Operating in a changing M&A landscape

The Kodiak closing lands in what has become a two-track M&A market in building materials. Webb Analytics’ 2025 Deals Report found that 2025 was the busiest year in a decade when measured by facilities acquired, yet the total number of individual transactions dropped 30% from the prior year, and the number of companies making acquisitions fell to its lowest point since 2020.

Megadeals — like QXO’s Beacon Roofing Supply purchase — increasingly defined the market, with four out of 120 reported deals accounting for 85% of acquired supply facilities, according to Webb Analytics President Craig Webb. The QXO–Kodiak transaction builds on that pattern and underscores the potential for continued consolidation led by QXO, Lowe’s, The Home Depot and other large strategics.

For homebuilders, that concentration raises practical questions: how many truly independent local and regional yards will remain over the next five to 10 years, what pricing power large distributors will exert in key categories, and how will technology and scale affect service levels to job sites?

QXO’s completed acquisition of Kodiak signals that its consolidation thesis in building products is fully in motion. The now-expanded company brings together a national roofing platform with a national lumber and structural components network at a point when QXO believes the housing cycle is near a bottom.

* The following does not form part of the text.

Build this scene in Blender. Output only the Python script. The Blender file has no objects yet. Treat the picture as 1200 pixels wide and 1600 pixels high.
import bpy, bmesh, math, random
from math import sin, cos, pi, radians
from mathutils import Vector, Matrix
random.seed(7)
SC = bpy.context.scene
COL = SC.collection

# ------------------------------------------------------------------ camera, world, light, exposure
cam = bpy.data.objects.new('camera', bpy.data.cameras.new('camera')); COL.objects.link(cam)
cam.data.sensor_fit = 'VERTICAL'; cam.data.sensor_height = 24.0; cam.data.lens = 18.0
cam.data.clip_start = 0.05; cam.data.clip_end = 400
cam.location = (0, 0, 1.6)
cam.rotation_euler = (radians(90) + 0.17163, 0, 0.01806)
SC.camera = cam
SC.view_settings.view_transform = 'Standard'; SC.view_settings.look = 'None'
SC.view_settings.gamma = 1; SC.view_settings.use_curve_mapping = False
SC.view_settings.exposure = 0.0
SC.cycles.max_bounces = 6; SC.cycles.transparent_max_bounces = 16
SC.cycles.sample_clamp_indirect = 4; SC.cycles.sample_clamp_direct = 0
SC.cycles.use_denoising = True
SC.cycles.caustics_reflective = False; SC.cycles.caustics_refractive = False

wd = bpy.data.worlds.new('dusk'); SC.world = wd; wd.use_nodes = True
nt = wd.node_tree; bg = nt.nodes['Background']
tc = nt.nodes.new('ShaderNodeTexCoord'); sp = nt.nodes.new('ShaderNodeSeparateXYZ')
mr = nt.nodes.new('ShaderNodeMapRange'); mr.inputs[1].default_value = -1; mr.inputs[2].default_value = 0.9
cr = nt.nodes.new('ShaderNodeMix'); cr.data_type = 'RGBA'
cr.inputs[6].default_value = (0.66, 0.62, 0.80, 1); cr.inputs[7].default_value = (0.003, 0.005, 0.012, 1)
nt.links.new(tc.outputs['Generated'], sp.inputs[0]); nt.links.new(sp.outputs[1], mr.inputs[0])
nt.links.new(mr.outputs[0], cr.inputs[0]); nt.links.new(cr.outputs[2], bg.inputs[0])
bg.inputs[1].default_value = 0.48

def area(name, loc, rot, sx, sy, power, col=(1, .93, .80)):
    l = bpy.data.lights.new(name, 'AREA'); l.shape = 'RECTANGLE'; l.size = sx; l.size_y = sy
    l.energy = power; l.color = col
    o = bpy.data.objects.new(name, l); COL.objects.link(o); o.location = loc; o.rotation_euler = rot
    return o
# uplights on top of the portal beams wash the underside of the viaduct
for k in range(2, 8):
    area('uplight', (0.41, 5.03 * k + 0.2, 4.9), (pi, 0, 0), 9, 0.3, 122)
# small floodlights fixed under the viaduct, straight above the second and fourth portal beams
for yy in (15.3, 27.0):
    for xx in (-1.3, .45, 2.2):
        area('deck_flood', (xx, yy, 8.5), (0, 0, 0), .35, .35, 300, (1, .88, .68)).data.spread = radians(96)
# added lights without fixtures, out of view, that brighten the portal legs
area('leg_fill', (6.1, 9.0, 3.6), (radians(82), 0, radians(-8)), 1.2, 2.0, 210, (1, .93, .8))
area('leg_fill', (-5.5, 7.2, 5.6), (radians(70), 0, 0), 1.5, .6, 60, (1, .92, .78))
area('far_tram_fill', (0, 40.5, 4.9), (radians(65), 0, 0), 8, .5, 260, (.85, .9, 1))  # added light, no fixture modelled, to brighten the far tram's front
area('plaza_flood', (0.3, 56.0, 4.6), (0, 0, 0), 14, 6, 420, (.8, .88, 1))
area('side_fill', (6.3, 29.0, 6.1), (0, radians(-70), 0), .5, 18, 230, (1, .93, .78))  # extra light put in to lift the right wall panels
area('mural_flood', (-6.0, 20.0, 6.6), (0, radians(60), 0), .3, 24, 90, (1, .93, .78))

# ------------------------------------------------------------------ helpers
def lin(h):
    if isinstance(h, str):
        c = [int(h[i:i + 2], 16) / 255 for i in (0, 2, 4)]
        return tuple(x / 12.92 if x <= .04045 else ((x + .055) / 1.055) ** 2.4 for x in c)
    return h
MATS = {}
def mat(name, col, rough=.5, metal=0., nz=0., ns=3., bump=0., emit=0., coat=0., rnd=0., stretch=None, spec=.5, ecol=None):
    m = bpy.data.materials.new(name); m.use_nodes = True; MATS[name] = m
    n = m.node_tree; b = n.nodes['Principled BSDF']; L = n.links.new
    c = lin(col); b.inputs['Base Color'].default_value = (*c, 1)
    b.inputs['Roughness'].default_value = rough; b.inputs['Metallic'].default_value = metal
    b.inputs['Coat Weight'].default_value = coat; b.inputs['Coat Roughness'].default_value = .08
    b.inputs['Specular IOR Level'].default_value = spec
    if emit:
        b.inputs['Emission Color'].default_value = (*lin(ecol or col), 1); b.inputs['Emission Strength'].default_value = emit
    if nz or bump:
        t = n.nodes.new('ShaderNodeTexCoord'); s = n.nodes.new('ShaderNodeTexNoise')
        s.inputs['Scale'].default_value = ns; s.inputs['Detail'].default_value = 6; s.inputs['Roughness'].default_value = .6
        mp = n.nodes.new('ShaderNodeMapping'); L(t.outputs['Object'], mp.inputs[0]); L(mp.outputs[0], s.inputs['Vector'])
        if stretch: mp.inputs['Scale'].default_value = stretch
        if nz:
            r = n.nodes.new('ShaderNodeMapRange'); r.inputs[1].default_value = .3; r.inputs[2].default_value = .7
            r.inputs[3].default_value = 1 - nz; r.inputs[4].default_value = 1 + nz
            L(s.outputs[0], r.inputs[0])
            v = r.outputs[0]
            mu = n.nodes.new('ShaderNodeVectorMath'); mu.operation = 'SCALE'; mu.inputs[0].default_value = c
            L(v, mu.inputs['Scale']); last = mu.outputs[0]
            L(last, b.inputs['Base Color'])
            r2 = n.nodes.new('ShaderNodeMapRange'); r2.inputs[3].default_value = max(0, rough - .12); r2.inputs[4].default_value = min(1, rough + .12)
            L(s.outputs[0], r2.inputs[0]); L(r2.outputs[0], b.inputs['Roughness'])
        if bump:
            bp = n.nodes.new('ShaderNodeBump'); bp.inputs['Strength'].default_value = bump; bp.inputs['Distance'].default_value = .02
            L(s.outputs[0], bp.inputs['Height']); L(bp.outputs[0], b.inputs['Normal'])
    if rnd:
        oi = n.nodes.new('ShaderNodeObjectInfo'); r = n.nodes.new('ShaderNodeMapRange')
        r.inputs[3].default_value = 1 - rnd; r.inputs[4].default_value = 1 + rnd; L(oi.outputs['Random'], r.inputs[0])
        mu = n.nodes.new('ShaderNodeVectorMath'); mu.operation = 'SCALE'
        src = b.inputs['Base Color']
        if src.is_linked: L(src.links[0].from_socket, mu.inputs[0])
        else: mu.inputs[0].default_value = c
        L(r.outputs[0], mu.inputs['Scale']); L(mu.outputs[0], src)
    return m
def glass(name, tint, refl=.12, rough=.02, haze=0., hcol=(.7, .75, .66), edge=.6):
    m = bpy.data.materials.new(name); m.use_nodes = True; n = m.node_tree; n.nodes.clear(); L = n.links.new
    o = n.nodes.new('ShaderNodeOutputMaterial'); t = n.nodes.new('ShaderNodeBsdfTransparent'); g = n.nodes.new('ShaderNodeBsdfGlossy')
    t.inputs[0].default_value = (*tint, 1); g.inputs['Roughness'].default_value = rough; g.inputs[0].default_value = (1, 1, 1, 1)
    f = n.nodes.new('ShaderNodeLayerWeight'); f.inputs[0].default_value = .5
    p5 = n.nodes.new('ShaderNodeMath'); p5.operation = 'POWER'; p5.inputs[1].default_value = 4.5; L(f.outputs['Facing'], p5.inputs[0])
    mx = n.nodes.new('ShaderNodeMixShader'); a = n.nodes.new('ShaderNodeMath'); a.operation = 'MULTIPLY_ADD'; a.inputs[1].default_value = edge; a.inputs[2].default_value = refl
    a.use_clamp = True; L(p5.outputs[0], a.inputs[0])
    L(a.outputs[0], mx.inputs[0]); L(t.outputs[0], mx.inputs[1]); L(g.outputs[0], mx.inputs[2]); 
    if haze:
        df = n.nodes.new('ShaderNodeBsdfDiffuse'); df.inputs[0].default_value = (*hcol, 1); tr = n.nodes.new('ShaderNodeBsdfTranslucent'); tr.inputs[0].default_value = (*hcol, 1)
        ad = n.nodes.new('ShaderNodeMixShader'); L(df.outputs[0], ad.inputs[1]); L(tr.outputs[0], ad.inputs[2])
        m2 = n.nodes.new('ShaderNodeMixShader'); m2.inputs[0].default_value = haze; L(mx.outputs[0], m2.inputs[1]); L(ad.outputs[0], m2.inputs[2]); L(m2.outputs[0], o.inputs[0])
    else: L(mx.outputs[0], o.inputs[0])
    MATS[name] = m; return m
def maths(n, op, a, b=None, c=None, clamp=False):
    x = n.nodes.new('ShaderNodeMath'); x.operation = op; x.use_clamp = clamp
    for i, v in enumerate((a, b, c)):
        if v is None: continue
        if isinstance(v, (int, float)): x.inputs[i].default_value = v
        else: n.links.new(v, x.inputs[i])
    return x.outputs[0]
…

For builders, key items to monitor will include:

  • How QXO integrates Kodiak’s local brands and whether service levels improve or change at the yard and jobsite level.
  • Whether QXO’s AI and logistics investments translate into more reliable scheduling, fewer delays and better inventory positions during demand spikes.
  • How pricing programs evolve as QXO leverages its expanded vendor overlap and national scale
  • Which platforms QXO targets next and how those deals reshape availability and competition in specific markets

For now, the message to homebuilders is clear: one of the industry’s most acquisitive distributors just added a major lumber and components platform, and it is signaling that more scale — and more change in the supply ecosystem — is likely ahead.